## Aim of the exercise
Present every line in which the string "scene" appears.
--- START OF Data block ---
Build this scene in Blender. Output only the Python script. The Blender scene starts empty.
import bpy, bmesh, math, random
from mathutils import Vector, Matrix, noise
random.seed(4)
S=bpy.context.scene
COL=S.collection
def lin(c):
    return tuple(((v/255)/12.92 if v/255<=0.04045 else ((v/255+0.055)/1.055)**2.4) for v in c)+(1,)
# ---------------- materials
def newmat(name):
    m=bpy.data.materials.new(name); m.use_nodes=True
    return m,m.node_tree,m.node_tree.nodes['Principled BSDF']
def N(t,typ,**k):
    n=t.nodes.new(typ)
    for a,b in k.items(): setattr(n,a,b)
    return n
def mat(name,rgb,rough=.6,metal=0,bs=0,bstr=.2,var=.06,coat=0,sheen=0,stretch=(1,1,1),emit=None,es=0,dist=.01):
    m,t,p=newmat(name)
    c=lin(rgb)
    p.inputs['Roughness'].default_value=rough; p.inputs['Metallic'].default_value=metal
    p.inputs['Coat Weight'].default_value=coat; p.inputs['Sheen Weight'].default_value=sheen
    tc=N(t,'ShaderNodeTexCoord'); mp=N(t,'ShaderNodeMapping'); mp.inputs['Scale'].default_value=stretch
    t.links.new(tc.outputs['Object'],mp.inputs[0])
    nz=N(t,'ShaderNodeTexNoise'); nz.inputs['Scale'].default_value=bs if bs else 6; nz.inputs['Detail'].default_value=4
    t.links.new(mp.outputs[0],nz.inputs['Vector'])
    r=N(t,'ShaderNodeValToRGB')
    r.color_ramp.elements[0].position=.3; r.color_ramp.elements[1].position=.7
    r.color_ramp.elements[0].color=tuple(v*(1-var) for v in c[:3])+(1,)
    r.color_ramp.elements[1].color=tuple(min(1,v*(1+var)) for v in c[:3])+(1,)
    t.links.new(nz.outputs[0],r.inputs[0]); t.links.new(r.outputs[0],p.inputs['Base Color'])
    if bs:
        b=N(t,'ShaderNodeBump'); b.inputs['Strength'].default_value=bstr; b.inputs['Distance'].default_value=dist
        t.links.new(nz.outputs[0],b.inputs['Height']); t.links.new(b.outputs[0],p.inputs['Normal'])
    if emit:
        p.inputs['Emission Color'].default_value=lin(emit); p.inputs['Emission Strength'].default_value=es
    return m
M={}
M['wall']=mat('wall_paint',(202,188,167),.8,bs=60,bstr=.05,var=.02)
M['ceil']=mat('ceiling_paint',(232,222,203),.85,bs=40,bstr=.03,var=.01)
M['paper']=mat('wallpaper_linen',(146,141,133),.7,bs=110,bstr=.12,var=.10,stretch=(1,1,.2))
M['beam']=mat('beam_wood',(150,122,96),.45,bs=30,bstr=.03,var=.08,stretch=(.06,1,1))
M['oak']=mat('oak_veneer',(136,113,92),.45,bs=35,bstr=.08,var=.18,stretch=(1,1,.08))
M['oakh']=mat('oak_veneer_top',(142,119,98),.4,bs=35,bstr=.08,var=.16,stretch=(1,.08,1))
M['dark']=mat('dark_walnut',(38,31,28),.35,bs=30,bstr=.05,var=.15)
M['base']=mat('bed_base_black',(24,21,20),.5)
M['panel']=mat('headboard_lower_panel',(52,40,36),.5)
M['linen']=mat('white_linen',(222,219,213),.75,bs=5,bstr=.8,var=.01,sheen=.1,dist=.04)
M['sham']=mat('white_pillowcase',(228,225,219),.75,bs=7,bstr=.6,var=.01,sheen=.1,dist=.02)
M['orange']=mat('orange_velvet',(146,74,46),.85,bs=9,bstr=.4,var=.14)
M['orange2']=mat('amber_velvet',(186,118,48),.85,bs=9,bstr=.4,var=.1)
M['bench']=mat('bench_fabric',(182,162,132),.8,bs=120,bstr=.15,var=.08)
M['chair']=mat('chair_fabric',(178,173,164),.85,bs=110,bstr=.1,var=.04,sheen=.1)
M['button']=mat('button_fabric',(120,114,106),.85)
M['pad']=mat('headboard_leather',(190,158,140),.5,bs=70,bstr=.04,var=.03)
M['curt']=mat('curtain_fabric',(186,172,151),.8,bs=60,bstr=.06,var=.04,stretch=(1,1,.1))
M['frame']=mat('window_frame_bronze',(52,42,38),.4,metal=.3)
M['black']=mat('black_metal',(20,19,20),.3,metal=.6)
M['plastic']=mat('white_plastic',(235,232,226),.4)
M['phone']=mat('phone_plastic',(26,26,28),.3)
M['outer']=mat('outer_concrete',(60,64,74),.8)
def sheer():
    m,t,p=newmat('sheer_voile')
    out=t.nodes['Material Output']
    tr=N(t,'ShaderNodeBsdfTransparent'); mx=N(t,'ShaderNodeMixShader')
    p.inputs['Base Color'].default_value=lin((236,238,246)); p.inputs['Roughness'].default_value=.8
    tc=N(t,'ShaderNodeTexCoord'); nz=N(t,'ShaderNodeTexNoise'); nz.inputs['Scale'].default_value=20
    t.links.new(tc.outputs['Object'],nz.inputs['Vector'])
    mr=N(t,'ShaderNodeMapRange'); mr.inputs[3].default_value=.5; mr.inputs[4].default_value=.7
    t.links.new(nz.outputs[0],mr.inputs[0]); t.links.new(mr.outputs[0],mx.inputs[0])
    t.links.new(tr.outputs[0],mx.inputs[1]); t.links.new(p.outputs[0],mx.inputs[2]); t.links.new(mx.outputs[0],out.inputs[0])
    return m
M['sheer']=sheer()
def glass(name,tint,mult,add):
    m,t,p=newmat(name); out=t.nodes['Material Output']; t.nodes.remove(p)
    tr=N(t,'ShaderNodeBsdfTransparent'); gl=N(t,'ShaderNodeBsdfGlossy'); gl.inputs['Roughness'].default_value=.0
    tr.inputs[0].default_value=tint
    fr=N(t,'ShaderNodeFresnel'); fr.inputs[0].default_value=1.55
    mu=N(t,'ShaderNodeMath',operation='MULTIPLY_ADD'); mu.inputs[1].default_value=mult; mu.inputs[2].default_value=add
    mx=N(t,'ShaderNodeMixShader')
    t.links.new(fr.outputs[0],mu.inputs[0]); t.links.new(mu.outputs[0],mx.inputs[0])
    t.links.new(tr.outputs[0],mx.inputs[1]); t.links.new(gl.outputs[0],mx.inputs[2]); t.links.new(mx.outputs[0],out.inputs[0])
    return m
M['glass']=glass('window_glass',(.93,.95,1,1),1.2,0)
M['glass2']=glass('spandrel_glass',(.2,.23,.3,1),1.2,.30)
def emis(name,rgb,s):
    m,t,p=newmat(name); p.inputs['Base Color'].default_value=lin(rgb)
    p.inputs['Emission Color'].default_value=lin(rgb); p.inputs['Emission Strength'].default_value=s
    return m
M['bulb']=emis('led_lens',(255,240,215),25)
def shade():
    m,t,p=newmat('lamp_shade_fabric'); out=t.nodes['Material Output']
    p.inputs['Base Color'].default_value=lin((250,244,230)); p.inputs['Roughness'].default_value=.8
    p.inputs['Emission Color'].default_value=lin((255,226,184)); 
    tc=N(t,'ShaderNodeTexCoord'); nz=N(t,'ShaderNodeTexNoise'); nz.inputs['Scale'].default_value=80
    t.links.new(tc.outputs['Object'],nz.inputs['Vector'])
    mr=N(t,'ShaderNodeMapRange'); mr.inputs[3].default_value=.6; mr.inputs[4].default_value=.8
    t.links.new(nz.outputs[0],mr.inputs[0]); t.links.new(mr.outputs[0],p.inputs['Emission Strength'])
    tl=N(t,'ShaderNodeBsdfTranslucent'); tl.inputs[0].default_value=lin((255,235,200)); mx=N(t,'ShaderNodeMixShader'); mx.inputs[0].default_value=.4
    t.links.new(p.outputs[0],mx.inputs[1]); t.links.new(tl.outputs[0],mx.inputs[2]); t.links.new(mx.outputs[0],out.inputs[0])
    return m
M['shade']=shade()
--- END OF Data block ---
## The response
Build this scene in Blender. Output only the Python script. The Blender scene starts empty.
S=bpy.context.scene